Revitalizing the Public Reading of Scripture

I also wonder if we cannot experience something of that same power when we hear the Bible read aloud with a sensitivity to the sound and rhythms of the words. That’s why I would suggest that a monotone reading of Scripture in our worship services does a disservice to the holy text. Our official readers should be encouraged to bring the fullness of their voices’ capabilities to that reading.

Let’s also be honest. The oral reading is an interpretation of the text. What we choose to emphasize by our voice suggests how we hear the text we are reading. In that sense a good oral reading is as much an interpretation as the sermon.

In some recent online articles, British poet Paul Gittens analyzes why poetry has declined in popularity so much in the 20th and 21st centuries compared to previous centuries. One reason, he believes, is the decline in the public recitation of poetry. Historically, poetry’s impact has depended in large part on its verbal music, its sounds and rhythms, its meters and rhyme.

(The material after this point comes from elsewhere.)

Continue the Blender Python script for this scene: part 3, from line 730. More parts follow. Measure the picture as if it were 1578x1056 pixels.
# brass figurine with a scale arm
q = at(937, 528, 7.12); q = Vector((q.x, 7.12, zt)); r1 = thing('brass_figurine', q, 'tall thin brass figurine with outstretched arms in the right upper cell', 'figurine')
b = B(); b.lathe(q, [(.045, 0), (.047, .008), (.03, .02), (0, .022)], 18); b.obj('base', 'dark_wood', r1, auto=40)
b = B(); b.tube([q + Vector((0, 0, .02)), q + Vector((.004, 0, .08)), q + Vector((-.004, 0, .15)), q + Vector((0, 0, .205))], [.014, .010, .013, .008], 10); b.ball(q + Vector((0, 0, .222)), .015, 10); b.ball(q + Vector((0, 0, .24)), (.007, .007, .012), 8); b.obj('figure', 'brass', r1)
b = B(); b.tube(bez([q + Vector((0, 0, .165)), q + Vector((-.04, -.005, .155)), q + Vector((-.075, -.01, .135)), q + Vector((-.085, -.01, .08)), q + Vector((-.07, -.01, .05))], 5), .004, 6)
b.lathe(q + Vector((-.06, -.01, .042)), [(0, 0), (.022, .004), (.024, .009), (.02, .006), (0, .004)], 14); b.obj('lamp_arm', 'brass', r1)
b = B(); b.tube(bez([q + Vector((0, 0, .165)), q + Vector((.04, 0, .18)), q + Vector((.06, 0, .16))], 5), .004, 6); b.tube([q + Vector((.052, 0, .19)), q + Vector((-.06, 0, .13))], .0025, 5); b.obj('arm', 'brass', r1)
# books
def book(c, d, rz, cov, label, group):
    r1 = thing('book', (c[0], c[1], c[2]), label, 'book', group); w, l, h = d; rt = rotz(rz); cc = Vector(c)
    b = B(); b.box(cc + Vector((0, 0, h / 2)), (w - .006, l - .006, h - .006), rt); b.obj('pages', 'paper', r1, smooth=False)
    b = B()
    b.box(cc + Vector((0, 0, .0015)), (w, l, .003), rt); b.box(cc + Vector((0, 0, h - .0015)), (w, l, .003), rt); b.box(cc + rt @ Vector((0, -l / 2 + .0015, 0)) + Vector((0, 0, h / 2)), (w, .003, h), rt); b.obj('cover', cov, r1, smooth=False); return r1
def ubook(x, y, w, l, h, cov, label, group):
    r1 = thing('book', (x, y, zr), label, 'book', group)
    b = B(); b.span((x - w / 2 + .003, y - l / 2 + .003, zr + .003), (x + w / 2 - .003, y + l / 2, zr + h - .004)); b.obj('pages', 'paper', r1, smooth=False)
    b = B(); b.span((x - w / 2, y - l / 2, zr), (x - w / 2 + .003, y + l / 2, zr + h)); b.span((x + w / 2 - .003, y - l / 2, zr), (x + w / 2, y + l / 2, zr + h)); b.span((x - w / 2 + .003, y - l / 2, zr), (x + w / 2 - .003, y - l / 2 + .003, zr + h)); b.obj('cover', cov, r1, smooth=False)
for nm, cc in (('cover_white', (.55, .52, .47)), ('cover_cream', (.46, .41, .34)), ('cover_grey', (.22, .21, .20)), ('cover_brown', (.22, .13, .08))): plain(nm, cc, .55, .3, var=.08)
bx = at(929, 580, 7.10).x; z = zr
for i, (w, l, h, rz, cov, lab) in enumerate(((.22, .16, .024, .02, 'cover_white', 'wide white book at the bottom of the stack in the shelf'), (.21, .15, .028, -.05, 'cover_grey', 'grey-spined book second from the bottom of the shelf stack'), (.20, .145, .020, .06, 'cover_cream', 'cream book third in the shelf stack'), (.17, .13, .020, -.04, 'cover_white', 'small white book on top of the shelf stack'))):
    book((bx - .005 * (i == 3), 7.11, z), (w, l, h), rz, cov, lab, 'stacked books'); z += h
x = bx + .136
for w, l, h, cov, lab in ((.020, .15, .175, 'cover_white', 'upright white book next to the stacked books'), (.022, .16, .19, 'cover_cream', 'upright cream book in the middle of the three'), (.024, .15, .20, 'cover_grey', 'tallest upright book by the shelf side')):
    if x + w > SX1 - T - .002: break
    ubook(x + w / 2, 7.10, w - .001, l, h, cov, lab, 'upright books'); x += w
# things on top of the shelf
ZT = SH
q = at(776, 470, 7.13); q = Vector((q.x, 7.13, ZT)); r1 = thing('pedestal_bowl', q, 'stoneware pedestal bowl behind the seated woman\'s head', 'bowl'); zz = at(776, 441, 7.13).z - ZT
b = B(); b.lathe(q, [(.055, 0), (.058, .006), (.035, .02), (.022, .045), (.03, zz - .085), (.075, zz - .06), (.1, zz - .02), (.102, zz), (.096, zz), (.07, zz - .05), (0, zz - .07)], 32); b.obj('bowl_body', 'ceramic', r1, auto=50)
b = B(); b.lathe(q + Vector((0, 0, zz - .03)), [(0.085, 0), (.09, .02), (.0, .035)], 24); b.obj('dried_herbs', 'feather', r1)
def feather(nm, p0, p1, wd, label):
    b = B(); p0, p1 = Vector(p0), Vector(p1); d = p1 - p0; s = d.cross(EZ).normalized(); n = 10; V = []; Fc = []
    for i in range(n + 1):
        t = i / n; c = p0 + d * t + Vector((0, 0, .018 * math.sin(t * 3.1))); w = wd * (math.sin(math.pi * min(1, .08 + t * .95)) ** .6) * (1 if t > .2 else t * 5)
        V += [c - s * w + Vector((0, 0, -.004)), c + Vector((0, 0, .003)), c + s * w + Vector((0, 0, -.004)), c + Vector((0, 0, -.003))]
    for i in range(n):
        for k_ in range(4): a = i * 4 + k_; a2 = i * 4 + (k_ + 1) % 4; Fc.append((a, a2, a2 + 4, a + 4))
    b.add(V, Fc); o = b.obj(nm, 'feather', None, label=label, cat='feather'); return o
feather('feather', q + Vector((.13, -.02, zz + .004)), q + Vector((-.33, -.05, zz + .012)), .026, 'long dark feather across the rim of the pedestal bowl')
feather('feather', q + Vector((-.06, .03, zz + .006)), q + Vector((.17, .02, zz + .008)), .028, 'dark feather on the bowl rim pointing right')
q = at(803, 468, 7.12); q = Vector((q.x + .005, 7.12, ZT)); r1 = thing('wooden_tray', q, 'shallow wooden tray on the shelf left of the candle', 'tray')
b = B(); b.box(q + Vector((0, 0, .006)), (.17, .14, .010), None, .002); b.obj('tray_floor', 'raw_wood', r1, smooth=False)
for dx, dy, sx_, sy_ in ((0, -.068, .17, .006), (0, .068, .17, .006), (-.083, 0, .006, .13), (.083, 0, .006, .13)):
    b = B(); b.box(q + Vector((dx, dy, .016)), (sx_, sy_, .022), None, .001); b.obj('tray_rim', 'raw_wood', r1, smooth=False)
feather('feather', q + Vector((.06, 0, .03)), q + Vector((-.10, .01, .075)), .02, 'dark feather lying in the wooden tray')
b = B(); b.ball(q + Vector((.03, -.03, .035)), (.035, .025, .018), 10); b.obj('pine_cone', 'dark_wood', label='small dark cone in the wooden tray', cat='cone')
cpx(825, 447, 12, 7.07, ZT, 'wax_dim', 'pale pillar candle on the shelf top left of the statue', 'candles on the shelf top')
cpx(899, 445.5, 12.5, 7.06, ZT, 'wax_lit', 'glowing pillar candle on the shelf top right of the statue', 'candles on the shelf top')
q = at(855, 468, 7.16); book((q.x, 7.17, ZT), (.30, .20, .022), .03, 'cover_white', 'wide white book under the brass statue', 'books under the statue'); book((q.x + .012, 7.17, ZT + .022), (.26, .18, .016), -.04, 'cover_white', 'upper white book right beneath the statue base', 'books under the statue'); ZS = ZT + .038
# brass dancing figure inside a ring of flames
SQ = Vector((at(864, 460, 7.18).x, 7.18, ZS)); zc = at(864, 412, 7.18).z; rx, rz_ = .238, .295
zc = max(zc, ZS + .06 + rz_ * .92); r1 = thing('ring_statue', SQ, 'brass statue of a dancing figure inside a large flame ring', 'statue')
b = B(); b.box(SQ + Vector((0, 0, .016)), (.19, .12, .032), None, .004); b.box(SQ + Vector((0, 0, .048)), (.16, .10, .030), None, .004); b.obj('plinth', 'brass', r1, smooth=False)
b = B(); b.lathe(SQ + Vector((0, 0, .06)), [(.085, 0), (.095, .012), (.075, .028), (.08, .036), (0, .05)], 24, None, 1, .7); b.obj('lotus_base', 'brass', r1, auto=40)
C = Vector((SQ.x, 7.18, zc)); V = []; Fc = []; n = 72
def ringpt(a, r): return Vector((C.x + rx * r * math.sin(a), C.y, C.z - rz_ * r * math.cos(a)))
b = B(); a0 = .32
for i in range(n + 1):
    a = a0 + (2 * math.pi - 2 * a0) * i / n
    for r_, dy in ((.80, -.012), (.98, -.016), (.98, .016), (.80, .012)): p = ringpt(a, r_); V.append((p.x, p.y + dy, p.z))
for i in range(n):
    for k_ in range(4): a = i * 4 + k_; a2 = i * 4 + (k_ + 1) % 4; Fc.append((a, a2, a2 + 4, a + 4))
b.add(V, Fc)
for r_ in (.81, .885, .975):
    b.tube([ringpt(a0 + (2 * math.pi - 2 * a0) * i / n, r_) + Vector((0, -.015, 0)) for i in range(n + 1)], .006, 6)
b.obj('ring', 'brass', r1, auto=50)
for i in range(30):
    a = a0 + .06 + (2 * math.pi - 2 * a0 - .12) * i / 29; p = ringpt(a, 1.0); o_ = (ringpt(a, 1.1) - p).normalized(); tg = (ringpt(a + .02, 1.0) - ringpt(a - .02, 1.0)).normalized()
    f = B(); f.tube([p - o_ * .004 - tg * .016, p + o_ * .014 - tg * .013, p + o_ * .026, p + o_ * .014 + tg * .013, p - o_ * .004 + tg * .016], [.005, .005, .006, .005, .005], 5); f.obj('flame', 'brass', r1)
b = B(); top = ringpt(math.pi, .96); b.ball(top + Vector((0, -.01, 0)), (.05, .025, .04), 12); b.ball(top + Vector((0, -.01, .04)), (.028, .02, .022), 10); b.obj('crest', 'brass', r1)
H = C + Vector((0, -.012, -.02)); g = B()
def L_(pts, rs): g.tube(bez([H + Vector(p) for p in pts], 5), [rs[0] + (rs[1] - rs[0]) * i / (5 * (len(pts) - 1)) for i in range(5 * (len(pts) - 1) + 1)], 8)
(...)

He cities research by the Poetry and Memory Project at Cambridge University. In its online mission statement, it contends: “If, as most poets and scholars argue, poems communicate meaning fundamentally through sound, it would seem that to wholly replace performance of a poem with talk about that poem must be to lose something vital.”

I would like to suggest that something similar can be said about the public reading of Scripture. The oral reading of Scripture has always held an important place in the life of the church and in the life of Christian families. Maybe we need to make sure it retains that important place.